··· Extracted records

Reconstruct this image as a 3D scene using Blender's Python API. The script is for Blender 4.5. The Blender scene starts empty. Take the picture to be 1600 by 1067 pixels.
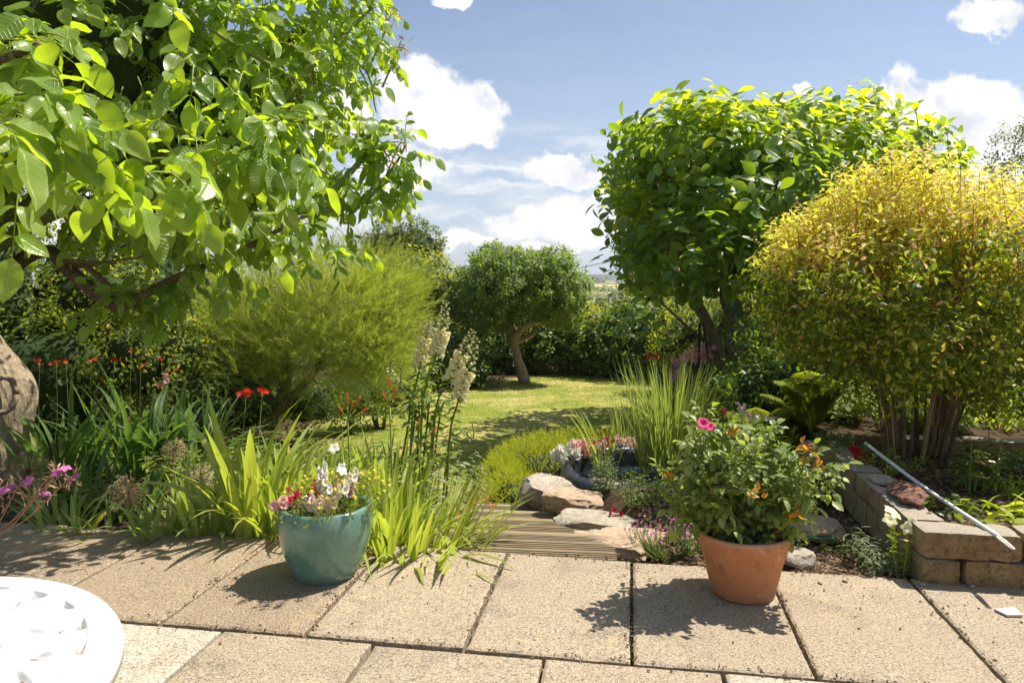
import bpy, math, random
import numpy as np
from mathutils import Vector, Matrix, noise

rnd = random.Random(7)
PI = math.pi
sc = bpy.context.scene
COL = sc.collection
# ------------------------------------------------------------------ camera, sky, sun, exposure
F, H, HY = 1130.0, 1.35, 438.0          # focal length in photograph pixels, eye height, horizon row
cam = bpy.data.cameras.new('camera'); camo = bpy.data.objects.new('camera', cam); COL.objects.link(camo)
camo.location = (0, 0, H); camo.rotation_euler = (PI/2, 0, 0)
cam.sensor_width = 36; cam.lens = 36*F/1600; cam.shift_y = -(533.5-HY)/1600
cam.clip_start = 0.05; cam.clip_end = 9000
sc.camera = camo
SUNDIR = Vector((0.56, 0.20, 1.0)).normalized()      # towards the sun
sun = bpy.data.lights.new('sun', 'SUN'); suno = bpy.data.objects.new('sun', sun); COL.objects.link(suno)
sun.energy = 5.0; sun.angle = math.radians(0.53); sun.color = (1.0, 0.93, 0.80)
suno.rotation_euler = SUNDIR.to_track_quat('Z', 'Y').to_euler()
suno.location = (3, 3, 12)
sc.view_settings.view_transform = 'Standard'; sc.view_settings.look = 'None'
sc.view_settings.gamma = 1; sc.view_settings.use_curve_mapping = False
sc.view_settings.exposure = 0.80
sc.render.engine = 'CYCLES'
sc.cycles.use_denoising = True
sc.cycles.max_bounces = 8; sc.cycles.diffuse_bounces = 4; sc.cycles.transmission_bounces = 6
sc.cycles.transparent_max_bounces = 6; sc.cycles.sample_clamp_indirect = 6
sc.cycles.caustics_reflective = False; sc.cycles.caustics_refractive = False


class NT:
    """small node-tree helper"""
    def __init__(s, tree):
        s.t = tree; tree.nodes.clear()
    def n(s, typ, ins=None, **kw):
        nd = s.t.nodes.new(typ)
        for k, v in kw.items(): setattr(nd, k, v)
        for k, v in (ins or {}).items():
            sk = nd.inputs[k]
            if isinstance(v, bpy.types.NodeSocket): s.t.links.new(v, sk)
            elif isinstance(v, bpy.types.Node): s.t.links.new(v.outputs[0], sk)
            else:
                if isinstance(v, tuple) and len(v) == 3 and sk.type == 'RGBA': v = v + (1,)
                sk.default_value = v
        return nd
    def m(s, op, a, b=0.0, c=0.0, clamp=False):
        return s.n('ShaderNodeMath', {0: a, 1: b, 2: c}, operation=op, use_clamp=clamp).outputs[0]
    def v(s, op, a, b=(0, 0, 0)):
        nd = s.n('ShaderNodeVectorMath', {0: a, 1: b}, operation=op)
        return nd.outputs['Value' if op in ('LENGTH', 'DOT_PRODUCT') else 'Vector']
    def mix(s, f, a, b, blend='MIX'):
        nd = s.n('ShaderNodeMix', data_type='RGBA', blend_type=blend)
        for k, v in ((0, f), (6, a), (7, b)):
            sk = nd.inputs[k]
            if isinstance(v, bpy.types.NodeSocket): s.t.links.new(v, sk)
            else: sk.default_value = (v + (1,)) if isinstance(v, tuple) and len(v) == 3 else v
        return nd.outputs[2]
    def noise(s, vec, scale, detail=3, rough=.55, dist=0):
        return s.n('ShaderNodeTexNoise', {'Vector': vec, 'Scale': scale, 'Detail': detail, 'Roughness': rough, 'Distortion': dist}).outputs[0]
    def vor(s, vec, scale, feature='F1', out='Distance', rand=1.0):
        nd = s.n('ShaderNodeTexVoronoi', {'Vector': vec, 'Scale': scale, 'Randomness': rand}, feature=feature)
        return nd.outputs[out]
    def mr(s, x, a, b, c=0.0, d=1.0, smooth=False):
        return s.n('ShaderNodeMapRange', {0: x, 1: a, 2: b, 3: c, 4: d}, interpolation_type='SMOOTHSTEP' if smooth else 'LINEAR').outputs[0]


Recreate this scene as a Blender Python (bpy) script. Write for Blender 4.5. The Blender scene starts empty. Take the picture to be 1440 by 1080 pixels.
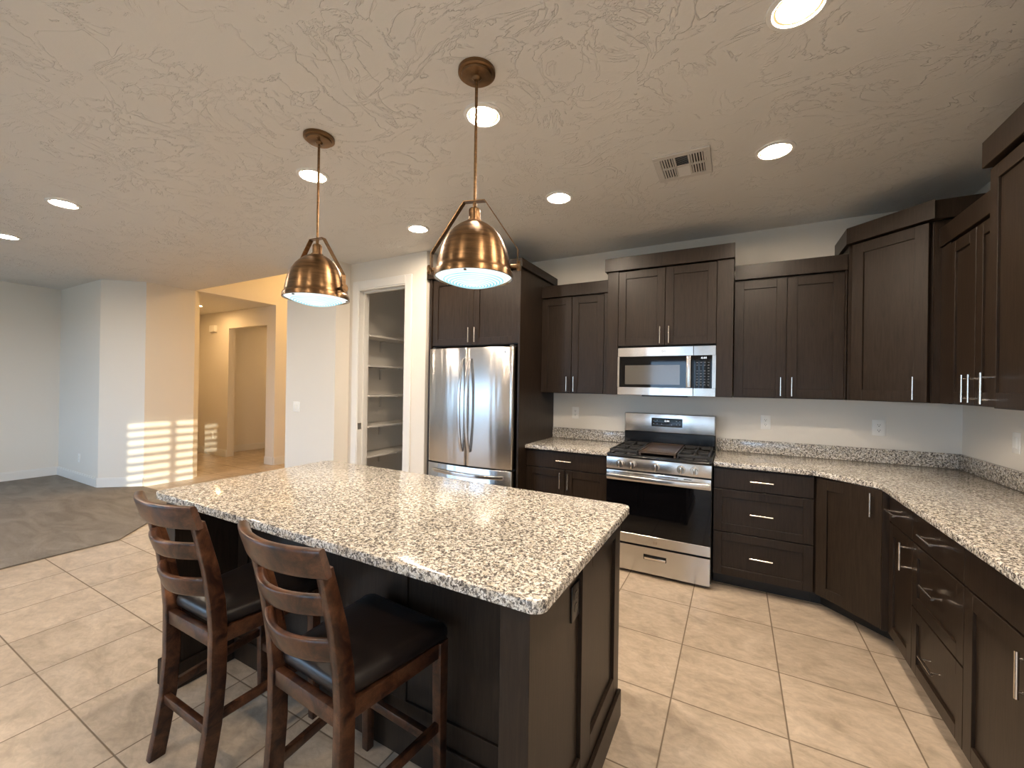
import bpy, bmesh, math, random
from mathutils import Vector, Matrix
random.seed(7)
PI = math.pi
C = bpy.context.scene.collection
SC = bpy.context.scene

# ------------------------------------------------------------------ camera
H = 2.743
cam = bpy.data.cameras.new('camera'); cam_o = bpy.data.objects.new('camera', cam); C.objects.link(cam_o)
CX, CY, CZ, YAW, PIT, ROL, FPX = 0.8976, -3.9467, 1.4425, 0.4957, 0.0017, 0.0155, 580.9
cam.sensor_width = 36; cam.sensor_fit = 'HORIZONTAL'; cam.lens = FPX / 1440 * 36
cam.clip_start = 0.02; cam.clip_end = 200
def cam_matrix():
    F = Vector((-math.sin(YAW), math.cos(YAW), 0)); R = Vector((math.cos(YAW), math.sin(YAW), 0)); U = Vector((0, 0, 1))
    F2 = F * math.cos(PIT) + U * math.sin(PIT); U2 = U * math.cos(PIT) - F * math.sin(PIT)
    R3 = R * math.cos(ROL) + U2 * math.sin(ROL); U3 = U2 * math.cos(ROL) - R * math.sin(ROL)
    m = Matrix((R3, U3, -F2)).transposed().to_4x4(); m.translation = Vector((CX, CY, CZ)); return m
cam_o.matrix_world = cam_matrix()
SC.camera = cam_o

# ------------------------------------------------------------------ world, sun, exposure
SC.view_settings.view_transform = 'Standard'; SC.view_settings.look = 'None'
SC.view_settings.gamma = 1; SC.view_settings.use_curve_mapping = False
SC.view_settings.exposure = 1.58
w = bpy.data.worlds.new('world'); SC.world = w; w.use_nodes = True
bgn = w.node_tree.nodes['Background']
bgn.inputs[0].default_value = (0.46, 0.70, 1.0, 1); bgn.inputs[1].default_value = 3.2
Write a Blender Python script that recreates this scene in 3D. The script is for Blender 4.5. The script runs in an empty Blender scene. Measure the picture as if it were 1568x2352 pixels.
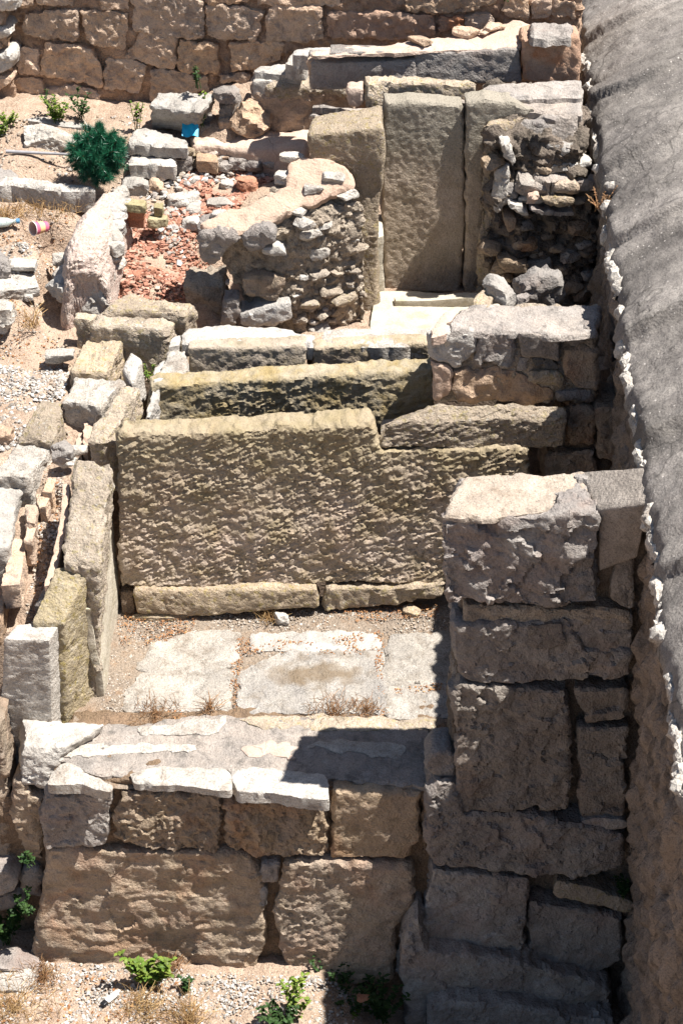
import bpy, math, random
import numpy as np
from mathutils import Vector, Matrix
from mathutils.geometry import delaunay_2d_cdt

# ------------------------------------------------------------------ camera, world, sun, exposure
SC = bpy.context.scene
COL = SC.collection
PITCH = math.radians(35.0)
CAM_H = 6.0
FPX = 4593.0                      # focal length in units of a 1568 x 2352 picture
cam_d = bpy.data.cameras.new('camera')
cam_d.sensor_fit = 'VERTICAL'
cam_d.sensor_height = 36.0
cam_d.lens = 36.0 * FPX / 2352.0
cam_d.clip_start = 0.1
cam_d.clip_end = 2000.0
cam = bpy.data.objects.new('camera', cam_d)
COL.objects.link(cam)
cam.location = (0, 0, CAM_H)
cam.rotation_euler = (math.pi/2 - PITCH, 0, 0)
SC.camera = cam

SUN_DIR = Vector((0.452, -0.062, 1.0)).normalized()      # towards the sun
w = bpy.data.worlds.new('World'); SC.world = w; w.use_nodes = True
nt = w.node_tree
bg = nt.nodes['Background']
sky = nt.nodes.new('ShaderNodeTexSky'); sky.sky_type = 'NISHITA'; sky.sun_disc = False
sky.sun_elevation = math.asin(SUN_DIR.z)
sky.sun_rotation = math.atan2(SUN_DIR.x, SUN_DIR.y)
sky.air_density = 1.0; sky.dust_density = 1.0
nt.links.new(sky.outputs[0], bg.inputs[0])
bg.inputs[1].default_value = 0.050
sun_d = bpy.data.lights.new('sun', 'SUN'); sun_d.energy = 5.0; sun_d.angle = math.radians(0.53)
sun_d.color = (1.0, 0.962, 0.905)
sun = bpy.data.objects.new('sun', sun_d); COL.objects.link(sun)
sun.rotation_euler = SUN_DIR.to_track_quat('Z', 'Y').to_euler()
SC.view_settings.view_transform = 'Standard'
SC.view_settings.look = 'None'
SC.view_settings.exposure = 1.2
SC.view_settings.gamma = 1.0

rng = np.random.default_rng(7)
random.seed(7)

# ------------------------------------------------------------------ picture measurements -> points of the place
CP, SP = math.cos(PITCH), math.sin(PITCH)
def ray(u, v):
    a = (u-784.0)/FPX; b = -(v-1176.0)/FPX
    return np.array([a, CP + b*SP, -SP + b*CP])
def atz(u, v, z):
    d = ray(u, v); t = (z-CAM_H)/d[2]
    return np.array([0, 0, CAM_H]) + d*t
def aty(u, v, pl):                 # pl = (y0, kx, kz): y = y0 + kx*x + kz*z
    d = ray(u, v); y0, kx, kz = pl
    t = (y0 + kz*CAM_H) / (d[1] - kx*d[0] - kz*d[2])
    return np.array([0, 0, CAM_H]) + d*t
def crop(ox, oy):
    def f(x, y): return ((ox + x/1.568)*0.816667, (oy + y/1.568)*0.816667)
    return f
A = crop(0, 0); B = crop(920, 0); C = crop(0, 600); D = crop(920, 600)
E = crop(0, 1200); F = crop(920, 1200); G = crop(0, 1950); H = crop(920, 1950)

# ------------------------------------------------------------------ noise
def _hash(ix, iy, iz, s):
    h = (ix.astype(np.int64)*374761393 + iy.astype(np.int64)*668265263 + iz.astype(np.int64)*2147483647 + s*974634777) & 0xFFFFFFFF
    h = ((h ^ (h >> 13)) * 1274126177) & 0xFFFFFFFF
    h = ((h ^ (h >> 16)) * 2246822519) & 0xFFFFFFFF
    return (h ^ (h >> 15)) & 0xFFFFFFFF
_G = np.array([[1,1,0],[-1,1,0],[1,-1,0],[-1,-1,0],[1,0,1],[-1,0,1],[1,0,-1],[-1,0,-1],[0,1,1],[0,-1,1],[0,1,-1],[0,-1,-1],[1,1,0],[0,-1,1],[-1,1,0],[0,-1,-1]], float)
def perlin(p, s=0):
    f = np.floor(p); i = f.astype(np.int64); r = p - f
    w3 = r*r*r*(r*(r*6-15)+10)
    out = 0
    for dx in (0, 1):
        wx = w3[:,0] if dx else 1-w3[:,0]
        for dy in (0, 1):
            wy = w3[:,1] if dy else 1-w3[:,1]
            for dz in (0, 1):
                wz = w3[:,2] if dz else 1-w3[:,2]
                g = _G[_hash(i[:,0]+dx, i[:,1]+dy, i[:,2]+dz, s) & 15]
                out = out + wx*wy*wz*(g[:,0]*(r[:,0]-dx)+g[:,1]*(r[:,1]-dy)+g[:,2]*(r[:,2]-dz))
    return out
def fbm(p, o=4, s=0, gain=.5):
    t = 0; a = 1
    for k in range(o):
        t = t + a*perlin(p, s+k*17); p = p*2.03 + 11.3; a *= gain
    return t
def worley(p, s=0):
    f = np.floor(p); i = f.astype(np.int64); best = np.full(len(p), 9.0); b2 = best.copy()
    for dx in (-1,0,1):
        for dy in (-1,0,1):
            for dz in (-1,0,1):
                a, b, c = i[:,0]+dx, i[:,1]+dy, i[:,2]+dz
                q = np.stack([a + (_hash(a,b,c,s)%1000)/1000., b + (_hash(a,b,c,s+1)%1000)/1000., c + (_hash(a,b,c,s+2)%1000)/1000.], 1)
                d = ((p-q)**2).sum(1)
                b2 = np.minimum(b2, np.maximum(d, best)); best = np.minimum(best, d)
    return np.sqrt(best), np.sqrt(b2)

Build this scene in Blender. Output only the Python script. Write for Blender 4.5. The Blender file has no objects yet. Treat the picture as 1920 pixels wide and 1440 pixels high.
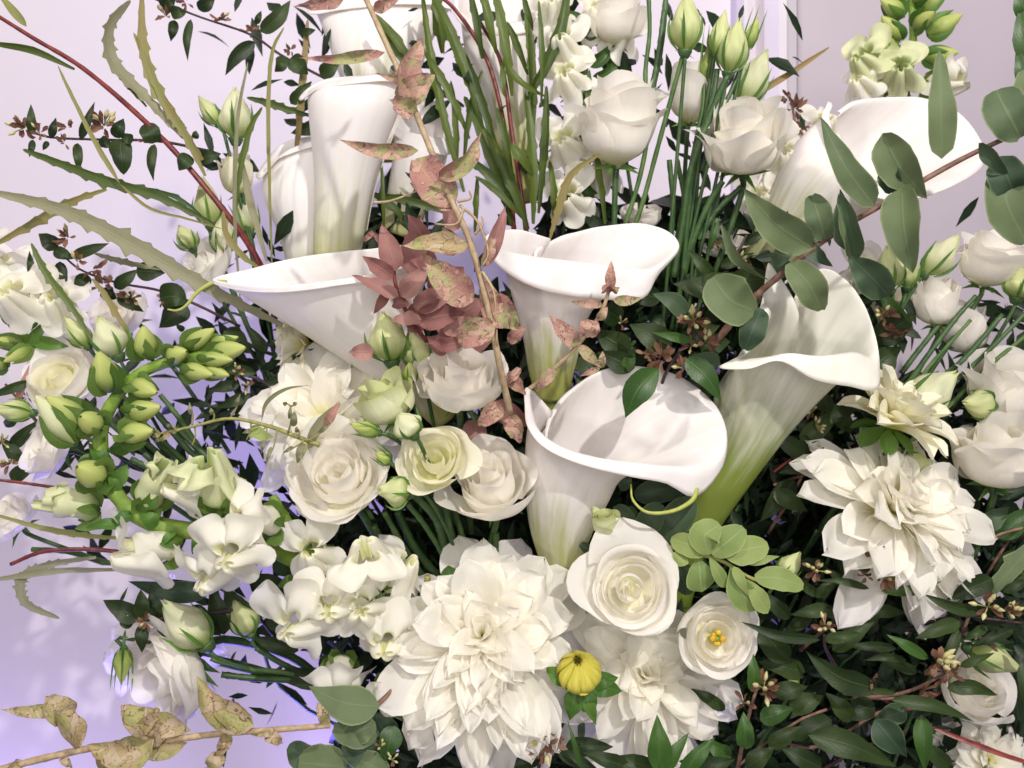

······

▶ What is expected:
Reproduce nothing but the lines from the one with "Recreate this scene" to the one with "SC.camera = cam_o", both lines included, and keep every picture out of the copy.

▶ Final result:
Recreate this scene as a Blender Python (bpy) script. Write for Blender 4.5. The Blender scene starts empty. Take the picture to be 1440 by 1080 pixels.
import bpy, bmesh, math, random
from mathutils import Vector, Matrix
random.seed(7)
PI = math.pi
C = bpy.context.scene.collection
SC = bpy.context.scene

# ------------------------------------------------------------------ camera
H = 2.743
cam = bpy.data.cameras.new('camera'); cam_o = bpy.data.objects.new('camera', cam); C.objects.link(cam_o)
CX, CY, CZ, YAW, PIT, ROL, FPX = 0.8976, -3.9467, 1.4425, 0.4957, 0.0017, 0.0155, 580.9
cam.sensor_width = 36; cam.sensor_fit = 'HORIZONTAL'; cam.lens = FPX / 1440 * 36
cam.clip_start = 0.02; cam.clip_end = 200
def cam_matrix():
    F = Vector((-math.sin(YAW), math.cos(YAW), 0)); R = Vector((math.cos(YAW), math.sin(YAW), 0)); U = Vector((0, 0, 1))
    F2 = F * math.cos(PIT) + U * math.sin(PIT); U2 = U * math.cos(PIT) - F * math.sin(PIT)
    R3 = R * math.cos(ROL) + U2 * math.sin(ROL); U3 = U2 * math.cos(ROL) - R * math.sin(ROL)
    m = Matrix((R3, U3, -F2)).transposed().to_4x4(); m.translation = Vector((CX, CY, CZ)); return m
cam_o.matrix_world = cam_matrix()
SC.camera = cam_o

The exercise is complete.